El sacrificio de Cristo y el sacrificio de la Eucaristía son, pues, un único sacrificio: “La víctima es una y la misma. El mismo el que se ofrece ahora por el ministerio de los sacerdotes, el que se ofreció a sí mismo en la cruz, y solo es diferente el modo de ofrecer”. “Y puesto que en este divino sacrificio que se realiza en la misa, se contiene e inmola incruentamente el mismo Cristo que en el altar de la cruz “se ofreció a sí mismo una vez de modo cruento”; […] este sacrificio [es] verdaderamente propiciatorio” (CEC, n. 1367)

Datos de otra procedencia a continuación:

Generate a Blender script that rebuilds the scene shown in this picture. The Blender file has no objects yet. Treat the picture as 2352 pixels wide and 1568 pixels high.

Queridos hermanos, aunque nuestras bendiciones no aumentan la gloria de Dios, es don suyo el que seamos agradecidos (cf. Prefacio común IV, MR, pág. 542). Por tal motivo, hoy asumamos la exhortación de esta solemne liturgia y con nuestra vida demos gracias a Dios. Cantemos el Aleluya, asumiendo un estilo de vida tal, que podamos contagiar de ese gozo, especialmente las realidades temporales que más lo necesitan. Lamentablemente, no podemos evitar, no darnos cuenta que el canto jubiloso del aleluya pascual que hoy la Iglesia anuncia, sigue contrastando todavía con los lamentos y el clamor que provienen de tantas situaciones dolorosas que cada vez son más frecuentes entre nosotros: violencia, corrupción, injusticia, inseguridad, desigualdad, marginación y pobreza.
Necesitamos cantar con voz potente que Cristo resucitó en medio de las realidades que piensan que la resurrección es una farsa o in invento nuestro. Pero sepámoslo bien, esto nos será posible si no lo hemos experimentado antes nosotros. El fuego, la palabra, el agua y el pan y el vino sacramentalmente, son el las herramientas que nos han de dar las fuerzas para que renovarnos y poder así cantar alegremente todos los días de nuestra vida: Aleluya, Aleluya, Aleluya. Hagamos nuestras la Luz, la Palabra de Dios el Agua del Bautismo y la Eucaristía, de tal forma que constantemente nos recuerden que debemos ser agradecidos con Dios y alabarle.
Que el Señor, a todos los cristianos que hoy renovaremos nuestras promesas bautismales y a quienes hoy renacerán por el Bautismo, nos conceda cantar siempre: Aleluya, Aleluya, Aleluya. Amén.
¡Cristo ha resucitado aleluya, aleluya, aleluya!”